Note each line of the listing that contains the string "Blender", and copy it.
-- BEGIN --
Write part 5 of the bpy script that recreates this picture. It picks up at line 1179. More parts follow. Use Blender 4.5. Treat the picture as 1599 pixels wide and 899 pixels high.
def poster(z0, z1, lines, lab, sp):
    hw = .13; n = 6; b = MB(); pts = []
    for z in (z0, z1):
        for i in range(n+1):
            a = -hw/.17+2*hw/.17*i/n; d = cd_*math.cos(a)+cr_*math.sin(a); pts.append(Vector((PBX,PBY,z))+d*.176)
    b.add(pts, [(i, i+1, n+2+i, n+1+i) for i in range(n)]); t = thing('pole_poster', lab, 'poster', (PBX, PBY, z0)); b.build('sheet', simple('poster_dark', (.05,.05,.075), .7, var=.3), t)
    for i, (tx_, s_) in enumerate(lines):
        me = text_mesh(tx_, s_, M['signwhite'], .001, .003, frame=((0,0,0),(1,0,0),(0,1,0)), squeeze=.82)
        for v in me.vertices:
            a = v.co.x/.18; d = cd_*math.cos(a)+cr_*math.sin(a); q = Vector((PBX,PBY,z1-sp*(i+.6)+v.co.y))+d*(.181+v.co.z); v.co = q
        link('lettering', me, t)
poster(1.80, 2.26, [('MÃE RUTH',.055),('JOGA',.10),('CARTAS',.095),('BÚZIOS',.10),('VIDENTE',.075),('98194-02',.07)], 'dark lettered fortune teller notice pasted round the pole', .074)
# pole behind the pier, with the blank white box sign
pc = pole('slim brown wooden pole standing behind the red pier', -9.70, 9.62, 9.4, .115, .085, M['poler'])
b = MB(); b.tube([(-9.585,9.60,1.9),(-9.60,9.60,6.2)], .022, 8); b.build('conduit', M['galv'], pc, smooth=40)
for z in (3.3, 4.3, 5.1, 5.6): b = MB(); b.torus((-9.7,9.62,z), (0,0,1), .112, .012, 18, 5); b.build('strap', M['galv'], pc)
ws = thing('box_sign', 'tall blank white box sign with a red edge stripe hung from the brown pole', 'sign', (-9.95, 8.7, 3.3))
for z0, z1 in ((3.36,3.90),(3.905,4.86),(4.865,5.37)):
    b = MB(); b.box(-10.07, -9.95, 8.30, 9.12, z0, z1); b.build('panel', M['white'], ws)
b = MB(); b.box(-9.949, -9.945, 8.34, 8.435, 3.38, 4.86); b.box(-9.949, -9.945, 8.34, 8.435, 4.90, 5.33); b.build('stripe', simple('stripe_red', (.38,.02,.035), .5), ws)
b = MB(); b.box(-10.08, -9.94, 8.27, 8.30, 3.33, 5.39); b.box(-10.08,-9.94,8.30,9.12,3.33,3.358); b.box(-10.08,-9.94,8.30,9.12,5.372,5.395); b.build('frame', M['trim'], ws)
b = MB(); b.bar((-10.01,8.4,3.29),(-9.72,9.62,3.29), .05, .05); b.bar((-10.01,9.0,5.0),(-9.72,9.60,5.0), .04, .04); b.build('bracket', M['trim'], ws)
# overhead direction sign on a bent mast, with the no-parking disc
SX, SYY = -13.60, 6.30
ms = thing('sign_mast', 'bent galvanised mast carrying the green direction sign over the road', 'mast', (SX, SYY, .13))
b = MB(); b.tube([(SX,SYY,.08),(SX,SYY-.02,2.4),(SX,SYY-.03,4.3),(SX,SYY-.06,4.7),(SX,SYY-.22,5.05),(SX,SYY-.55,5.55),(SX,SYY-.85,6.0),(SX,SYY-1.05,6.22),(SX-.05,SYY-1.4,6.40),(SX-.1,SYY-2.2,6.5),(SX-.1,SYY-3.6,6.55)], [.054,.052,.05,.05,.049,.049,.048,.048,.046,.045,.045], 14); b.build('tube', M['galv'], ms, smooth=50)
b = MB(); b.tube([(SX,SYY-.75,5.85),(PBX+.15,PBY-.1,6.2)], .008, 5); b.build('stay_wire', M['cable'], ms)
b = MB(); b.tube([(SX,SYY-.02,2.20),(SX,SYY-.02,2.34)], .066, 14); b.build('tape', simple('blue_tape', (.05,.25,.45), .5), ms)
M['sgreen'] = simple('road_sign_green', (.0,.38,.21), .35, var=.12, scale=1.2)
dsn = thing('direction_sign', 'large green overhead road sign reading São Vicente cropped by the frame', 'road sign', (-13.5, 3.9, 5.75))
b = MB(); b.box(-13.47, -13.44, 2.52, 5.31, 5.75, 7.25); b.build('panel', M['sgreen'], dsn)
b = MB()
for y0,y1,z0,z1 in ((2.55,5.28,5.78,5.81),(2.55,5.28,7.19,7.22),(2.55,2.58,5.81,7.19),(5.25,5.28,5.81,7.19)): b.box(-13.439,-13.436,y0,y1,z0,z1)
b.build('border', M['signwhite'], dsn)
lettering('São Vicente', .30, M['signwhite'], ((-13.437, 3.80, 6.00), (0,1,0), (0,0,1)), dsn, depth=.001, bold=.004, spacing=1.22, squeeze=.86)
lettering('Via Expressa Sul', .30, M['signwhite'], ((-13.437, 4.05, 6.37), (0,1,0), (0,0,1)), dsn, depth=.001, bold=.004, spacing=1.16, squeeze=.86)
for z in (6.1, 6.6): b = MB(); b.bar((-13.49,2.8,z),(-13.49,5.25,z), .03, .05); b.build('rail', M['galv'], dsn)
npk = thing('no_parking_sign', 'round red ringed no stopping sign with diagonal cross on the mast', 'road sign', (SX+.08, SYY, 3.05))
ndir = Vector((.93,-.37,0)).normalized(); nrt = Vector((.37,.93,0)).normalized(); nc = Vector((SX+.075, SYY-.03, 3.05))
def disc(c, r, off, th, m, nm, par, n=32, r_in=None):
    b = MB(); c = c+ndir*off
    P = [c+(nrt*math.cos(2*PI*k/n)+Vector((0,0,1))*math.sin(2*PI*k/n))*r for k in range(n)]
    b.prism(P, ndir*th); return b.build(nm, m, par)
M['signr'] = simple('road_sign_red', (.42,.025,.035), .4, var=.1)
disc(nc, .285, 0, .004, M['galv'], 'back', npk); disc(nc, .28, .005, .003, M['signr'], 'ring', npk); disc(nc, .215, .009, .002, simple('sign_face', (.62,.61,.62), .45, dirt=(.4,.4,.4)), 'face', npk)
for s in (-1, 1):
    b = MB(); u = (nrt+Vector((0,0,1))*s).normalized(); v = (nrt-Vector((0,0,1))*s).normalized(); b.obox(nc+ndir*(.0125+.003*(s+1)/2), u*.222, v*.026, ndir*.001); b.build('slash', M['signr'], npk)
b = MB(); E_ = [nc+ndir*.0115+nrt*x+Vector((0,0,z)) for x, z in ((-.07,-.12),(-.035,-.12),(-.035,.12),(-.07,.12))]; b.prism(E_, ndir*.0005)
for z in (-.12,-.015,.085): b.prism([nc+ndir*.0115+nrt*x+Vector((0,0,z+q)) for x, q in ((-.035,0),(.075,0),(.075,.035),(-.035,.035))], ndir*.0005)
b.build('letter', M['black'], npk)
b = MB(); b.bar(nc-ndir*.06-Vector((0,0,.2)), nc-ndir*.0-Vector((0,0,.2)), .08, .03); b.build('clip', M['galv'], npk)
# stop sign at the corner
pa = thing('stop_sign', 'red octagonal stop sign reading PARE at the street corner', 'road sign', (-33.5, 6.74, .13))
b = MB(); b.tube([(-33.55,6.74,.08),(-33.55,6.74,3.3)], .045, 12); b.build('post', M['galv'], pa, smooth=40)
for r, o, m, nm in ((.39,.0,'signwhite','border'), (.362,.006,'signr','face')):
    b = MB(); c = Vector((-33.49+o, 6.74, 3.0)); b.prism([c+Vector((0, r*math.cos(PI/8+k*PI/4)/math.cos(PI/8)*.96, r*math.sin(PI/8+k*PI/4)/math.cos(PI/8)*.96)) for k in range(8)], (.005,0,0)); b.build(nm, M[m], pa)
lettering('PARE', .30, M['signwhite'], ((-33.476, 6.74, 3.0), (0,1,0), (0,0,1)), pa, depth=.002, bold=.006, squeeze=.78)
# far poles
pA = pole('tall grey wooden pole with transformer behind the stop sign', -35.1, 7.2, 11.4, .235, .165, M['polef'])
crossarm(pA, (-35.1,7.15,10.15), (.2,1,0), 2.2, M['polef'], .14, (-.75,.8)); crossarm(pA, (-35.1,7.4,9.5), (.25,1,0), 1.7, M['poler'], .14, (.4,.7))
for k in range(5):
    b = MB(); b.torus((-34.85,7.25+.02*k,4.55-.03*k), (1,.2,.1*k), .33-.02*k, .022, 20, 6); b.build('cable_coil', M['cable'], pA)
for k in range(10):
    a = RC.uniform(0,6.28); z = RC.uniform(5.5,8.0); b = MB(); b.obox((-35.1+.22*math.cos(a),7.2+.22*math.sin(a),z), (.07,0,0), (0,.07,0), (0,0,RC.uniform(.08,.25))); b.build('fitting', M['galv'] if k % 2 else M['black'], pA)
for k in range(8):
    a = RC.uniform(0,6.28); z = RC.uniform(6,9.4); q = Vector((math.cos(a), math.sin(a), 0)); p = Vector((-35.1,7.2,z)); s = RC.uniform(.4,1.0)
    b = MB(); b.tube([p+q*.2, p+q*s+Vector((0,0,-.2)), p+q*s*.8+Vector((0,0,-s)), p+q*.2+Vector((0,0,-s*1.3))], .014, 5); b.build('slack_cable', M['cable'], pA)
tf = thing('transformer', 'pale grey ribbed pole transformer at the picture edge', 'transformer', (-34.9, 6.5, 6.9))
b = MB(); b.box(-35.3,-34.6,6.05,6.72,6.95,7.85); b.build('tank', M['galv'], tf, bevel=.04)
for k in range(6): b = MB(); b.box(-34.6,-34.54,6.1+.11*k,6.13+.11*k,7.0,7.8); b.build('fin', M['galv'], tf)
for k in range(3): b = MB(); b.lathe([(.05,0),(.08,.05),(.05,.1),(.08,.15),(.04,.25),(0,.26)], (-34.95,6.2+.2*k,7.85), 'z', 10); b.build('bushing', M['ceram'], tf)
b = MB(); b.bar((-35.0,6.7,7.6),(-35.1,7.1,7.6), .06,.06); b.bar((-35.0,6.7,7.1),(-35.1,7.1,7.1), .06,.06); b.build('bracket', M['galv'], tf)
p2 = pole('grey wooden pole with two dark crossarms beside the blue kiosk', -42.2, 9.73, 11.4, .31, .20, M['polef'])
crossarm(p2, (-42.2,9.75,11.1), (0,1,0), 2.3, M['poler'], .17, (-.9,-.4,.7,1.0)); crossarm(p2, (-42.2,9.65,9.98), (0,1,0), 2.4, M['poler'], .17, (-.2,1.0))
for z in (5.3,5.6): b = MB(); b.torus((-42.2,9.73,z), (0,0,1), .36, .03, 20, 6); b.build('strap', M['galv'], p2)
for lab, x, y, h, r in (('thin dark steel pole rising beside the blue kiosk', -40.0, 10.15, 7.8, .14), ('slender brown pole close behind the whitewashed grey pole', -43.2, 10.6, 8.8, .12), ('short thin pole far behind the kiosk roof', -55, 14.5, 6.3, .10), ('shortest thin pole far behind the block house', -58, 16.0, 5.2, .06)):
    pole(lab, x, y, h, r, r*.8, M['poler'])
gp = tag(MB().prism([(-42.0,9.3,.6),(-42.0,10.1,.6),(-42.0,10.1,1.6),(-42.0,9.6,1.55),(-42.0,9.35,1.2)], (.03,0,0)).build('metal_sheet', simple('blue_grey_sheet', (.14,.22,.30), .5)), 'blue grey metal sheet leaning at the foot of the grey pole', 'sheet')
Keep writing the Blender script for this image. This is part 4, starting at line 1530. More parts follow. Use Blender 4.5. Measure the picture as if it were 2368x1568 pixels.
-- END --
**Solution to this exercise**
Write part 5 of the bpy script that recreates this picture. It picks up at line 1179. More parts follow. Use Blender 4.5. Treat the picture as 1599 pixels wide and 899 pixels high.
Keep writing the Blender script for this image. This is part 4, starting at line 1530. More parts follow. Use Blender 4.5. Measure the picture as if it were 2368x1568 pixels.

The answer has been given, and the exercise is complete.